We need to be asking who is funding and advocating for this monumentally terrible idea. Additionally, with a recent ruling indicating Louisiana’s maps are not representative of the population, we must ask why Gov. Landry and others are moving so quickly on the convention when the state has yet to have elections with fair maps.


All these things are concerning as is the timing of this convention. This year marks the 60th anniversary of Freedom Summer, the 60th anniversary of the Civil Rights Act of 1964 and the 60th anniversary of the Voting Rights Act of 1964. We should be celebrating progress made over the past six decades, but instead we are fighting to maintain some semblance of our democracy. There is no other way to put it, a constitutional convention would roll back hard-fought gains. And our communities can’t afford to lose much more.


We cannot normalize Louisiana rewriting the state constitution and think there will not be similar efforts to revise other states constitutions and the U.S. Constitution. We cannot rationalize taking power from the people and giving it to wealthy, powerful business interests.


Louisiana citizens are well aware that our state is for sale; what we cannot understand is why elected leaders want to participate in our demise. We value Louisiana; why don’t our legislators?
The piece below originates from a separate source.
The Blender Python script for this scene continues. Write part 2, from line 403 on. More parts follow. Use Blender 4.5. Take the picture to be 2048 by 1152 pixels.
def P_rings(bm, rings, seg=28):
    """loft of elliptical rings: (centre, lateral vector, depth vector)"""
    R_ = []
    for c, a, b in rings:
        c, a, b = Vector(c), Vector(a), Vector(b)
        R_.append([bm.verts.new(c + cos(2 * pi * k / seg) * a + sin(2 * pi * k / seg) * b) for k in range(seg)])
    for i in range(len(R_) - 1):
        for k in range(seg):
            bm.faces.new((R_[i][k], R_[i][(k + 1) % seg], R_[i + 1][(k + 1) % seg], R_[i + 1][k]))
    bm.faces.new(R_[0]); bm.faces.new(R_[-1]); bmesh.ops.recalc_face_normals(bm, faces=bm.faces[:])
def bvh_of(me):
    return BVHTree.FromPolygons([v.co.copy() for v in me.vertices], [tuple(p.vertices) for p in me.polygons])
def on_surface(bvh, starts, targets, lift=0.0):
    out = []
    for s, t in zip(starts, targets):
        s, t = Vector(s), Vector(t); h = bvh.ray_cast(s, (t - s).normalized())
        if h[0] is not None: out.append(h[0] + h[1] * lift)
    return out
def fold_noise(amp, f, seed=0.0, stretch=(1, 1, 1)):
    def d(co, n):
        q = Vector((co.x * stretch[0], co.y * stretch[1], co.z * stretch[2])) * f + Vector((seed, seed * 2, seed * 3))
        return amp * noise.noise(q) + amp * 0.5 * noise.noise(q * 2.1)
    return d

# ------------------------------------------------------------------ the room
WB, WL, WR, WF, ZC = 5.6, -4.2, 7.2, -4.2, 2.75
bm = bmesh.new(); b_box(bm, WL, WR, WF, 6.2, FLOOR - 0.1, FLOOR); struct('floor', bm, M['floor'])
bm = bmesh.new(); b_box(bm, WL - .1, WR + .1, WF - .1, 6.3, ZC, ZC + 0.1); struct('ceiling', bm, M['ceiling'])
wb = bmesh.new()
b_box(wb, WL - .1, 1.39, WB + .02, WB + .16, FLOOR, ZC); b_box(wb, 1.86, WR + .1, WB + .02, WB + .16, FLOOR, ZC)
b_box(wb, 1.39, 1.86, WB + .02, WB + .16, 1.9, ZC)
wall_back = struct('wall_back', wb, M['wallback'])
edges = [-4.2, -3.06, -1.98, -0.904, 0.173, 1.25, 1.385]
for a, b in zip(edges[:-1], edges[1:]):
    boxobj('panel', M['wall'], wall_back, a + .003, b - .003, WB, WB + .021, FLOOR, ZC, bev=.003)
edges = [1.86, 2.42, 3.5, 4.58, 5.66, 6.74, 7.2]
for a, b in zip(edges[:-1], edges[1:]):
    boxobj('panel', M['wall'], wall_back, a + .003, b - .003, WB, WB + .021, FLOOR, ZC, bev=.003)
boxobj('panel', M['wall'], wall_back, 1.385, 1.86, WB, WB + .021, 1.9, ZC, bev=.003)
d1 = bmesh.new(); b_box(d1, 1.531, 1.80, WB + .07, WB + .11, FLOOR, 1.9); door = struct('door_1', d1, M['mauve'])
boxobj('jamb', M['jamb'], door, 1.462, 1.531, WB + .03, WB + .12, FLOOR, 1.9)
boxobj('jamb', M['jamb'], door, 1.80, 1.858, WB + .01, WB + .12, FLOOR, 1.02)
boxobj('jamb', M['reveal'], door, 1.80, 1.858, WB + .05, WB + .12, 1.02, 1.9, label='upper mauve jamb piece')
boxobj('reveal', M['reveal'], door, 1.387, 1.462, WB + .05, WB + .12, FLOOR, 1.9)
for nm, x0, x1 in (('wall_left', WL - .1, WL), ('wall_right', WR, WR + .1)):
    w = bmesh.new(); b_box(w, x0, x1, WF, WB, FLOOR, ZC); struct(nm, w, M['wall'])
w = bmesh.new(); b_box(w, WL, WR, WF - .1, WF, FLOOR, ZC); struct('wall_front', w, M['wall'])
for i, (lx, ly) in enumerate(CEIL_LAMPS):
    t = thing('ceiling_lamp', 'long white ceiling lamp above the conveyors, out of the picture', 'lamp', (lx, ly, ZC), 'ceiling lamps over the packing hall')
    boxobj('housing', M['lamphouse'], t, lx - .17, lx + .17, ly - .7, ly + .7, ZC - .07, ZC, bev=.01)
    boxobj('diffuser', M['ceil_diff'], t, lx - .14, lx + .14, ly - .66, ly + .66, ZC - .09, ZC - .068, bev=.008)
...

We are the second poorest state in the nation, yet all legislators offer our people is incarceration, poorly funded education systems, food insecurity and high homeowners’ insurance premiums. The people of Louisiana deserve more.


At a minimum, Gov. Landry and his supporters should be transparent with Louisiana. He should also give all people a chance to truly participate in all processes that will affect our institutions.


Ashley Shelton is the founder and president of the Power Coalition for Equity and Justice and a member of the Black Southern Women’s Collaborative.